▶ STATED TASK
Take the lines of the data below from the very first through the line containing "p = SM @ Vector((ut1" and output them exactly, pictures excluded.

>> START

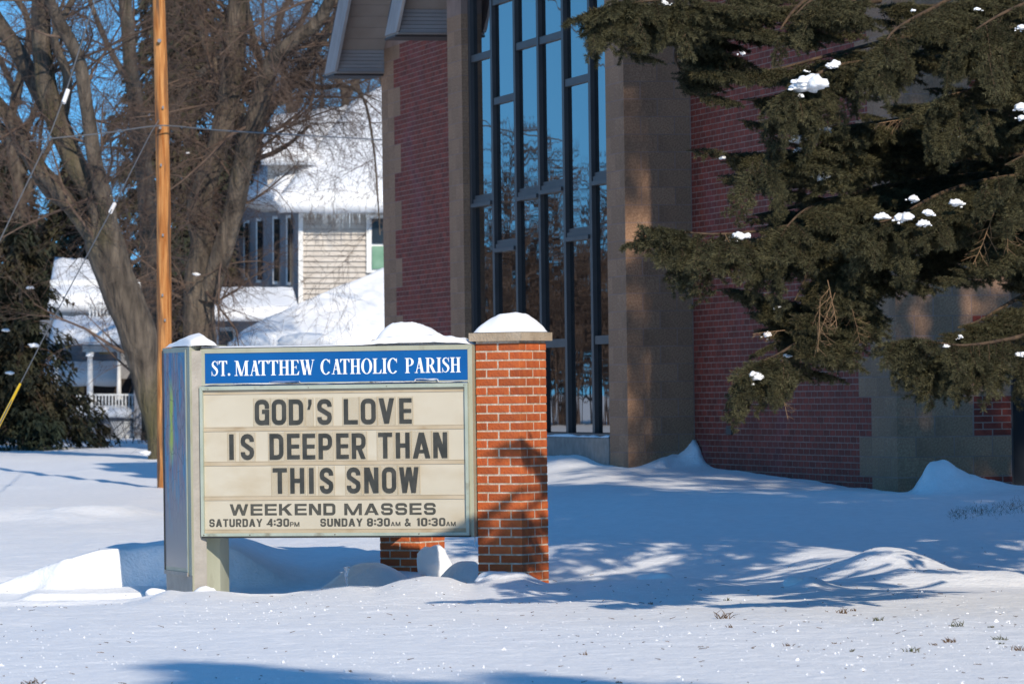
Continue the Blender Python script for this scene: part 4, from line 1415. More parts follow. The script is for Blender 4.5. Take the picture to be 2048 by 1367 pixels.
# icicles
def icicle(p, ln, r, lab, up=False):
    n = 7
    pts = [Vector(p) + Vector((0.004 * math.sin(i * 1.3), 0, (ln if up else -ln) * i / n)) for i in range(n + 1)]
    rr = [r * (0.15 + 0.85 * (i / n)) * (1.25 if i == n else 1) if up else r * (1 - i / n) ** .8 + .0008 for i in range(n + 1)]
    return MB().tube(pts, rr, 8).build('icicle', M['ice'], None, label=lab, cat='icicle')


b = W(693, 1171, 36.45)
icicle((b.x, b.y, b.z - 0.02), 0.165, 0.019, 'icicle standing upright in the snow under the sign, wide end up', True)
p = SM @ Vector((ut1 + 0.002, -0.002, zb_)); icicle(p, 0.10, 0.004, 'thin icicle hanging from the lower right corner of the sign')

# snow chunks round the sign
p = W(868, 1120, 39.9)
rock('snow_chunk', (p.x, p.y, p.z - 0.02), 0.15, M['snow_soft'], 4, 0.42, (1.15, 0.7, 0.95), 0.5, facet=0.85, label='upright sunlit chunk of snow in front of the rear pillar', cat='snow chunk')
p = W(411, 1181, 37.1)
rock('snow_chunk', (p.x, p.y, p.z - 0.035), 0.10, M['snow_soft'], 9, 0.2, (1.0, 0.7, 0.75), 0.0, facet=0.8, label='small snow chunk leaning against the foot of the sign post', cat='snow chunk')
p = W(868, 1160, 36.75)
rock('snow_chunk', (p.x, p.y, p.z - 0.05), 0.17, M['snow_soft'], 14, 0.18, (1.55, 0.6, 0.38), 0.15, facet=0.8, label='flat wedge of crusted snow lying left of the front brick pillar', cat='snow chunk')
p = W(1273, 1150, 36.45)
rock('snow_chunk', (p.x + .15, p.y, p.z - 0.03), 0.11, M['snow_soft'], 21, 0.3, (1.5, 0.7, 0.42), 0.1, facet=0.85, label='low broken snow lump on the crest, a step right of the front pillar', cat='snow chunk')
for i, (x, y, d, r, lab) in enumerate(((312, 1180, 37.0, .06, 'jagged shaded snow lump left of the sign post'), (992, 1150, 36.5, .12, 'rounded snow lump piled at the foot of the front brick pillar'), (1588, 1158, 35.2, .07, 'small wind-cut snow fin at the edge of the tree shadow'))):
    p = W(x, y, d)
    rock('snow_chunk', (p.x, p.y, p.z - r * .35), r, M['snow_soft'], 31 + i, 0.3, (1.5, 0.7, 0.6), 0.2 * i, facet=0.85, label=lab, cat='snow chunk')
# ------------------------------------------------------------------ houses in the background
def face(name, pts, m, parent, th=0.12, **k):
    """pts: (px, py, depth); slab extruded away from us"""
    P = [W(*p) for p in pts]
    return MB().slab(P, (0, th, 0)).build(name, m, parent, **k)


def base_of(x, y, d):
    p = W(x, y, d); return (p.x, p.y, gz(p.x, p.y))


# pale house with the big snow-laden roof, right behind the sign
ha = empty('house', base_of(690, 700, 116), 0, label='beige clapboard house with thick snow on its roof and icicles along the eave', cat='house')
D0 = 114.0
face('wall', [(603, 700, D0 + .12), (960, 700, D0 + .12), (960, 408, D0 + .12), (603, 408, D0 + .12)], M['beige_siding'], ha, 6.0)
y = 404.0
i = 0
while y < 680:
    x1 = 738 if 432 < y + 10 and y < 548 else 960
    face('siding_board', [(606, y + 10.4, D0), (x1, y + 10.4, D0), (x1, y, D0 + .05), (606, y, D0 + .05)], M['beige_siding'], ha, 0.05)
    y += 10.8
face('corner_board', [(597, 690, D0 - .03), (606, 690, D0 - .03), (606, 408, D0 - .03), (597, 408, D0 - .03)], M['white_paint'], ha, 0.15)
# shaded side wall with a bay of windows
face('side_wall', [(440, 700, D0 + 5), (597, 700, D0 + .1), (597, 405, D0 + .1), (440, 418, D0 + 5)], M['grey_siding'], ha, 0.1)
for (x, w, y0, y1) in ((487, 12, 440, 560), (512, 14, 436, 565), (545, 15, 432, 568), (572, 10, 430, 570)):
    dd = D0 + 5 - (x - 440) / 157 * 4.9 - 0.15
    f = face('window_frame', [(x, y1, dd), (x + w, y1, dd - .3), (x + w, y0, dd - .3), (x, y0, dd)], M['white_paint'], ha, 0.05)
    face('pane', [(x + 2.5, y1 - 6, dd - .06), (x + w - 2.5, y1 - 6, dd - .36), (x + w - 2.5, y0 + 6, dd - .36), (x + 2.5, y0 + 6, dd - .06)], M['dark_glass'], f, 0.03)
# front window, half hidden by the church
wf = face('window_frame', [(733, 545, D0 - .06), (960, 545, D0 - .06), (960, 430, D0 - .06), (733, 430, D0 - .06)], M['white_paint'], ha, 0.12)
face('pane', [(744, 487, D0 - .10), (775, 487, D0 - .10), (775, 437, D0 - .10), (744, 437, D0 - .10)], M['dark_glass'], wf, 0.03)
face('pane', [(744, 538, D0 - .10), (775, 538, D0 - .10), (775, 492, D0 - .10), (744, 492, D0 - .10)], M['green_glass'], wf, 0.03)
face('pane', [(783, 538, D0 - .10), (830, 538, D0 - .10), (830, 437, D0 - .10), (783, 437, D0 - .10)], M['green_glass'], wf, 0.03)
# soffit, gutter and roof
face('gutter', [(560, 411, D0 - .75), (980, 413, D0 - .75), (980, 401, D0 - .75), (556, 399, D0 - .75)], M['white_paint'], ha, 0.12)
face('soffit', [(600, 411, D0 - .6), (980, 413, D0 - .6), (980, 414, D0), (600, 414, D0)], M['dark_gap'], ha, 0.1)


def sheet(name, px, nu, nv, m, parent, amp=0.05, thick=0.28, seed=0, **k):
    """bilinear snow-covered roof plane between four photo corners (bl, br, tr, tl)"""
    c = [W(*p) for p in px]
    vs = []
    nn = (c[1] - c[0]).cross(c[3] - c[0]).normalized()
    if nn.z < 0: nn = -nn
    for j in range(nv + 1):
        for i in range(nu + 1):
            s, t = i / nu, j / nv
            p = c[0] * (1 - s) * (1 - t) + c[1] * s * (1 - t) + c[2] * s * t + c[3] * (1 - s) * t
            ed = min(1, 8 * min(s + .02, 1 - s + .02, t + .02, 1 - t + .02))
            h = thick * ed ** .5 + amp * (mnoise.noise(Vector((s * 7 + seed, t * 5, 0))) + .5 * mnoise.noise(Vector((s * 19 + seed, t * 13, 0))))
            vs.append(p + nn * h)
    n0 = len(vs)
    fs = [(j * (nu + 1) + i, j * (nu + 1) + i + 1, (j + 1) * (nu + 1) + i + 1, (j + 1) * (nu + 1) + i) for j in range(nv) for i in range(nu)]
    # skirt
    ring_ = [i for i in range(nu + 1)] + [(j + 1) * (nu + 1) + nu for j in range(nv)] + [nv * (nu + 1) + nu - 1 - i for i in range(nu)] + [(nv - 1 - j) * (nu + 1) for j in range(nv - 1)]
    rb = []
    for r_ in ring_:
        rb.append(len(vs)); vs.append(Vector(vs[r_]) - nn * (thick + .1))
    q = len(ring_)
    for i in range(q):
        fs.append((ring_[i], rb[i], rb[(i + 1) % q], ring_[(i + 1) % q]))
    fs.append(tuple(rb[::-1]))
    mb = MB(); mb.add(vs, fs, True)
    return mb.build(name, m, parent, **k)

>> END

▶ EXERCISE ANSWER
Continue the Blender Python script for this scene: part 4, from line 1415. More parts follow. The script is for Blender 4.5. Take the picture to be 2048 by 1367 pixels.
# icicles
def icicle(p, ln, r, lab, up=False):
    n = 7
    pts = [Vector(p) + Vector((0.004 * math.sin(i * 1.3), 0, (ln if up else -ln) * i / n)) for i in range(n + 1)]
    rr = [r * (0.15 + 0.85 * (i / n)) * (1.25 if i == n else 1) if up else r * (1 - i / n) ** .8 + .0008 for i in range(n + 1)]
    return MB().tube(pts, rr, 8).build('icicle', M['ice'], None, label=lab, cat='icicle')


b = W(693, 1171, 36.45)
icicle((b.x, b.y, b.z - 0.02), 0.165, 0.019, 'icicle standing upright in the snow under the sign, wide end up', True)
p = SM @ Vector((ut1 + 0.002, -0.002, zb_)); icicle(p, 0.10, 0.004, 'thin icicle hanging from the lower right corner of the sign')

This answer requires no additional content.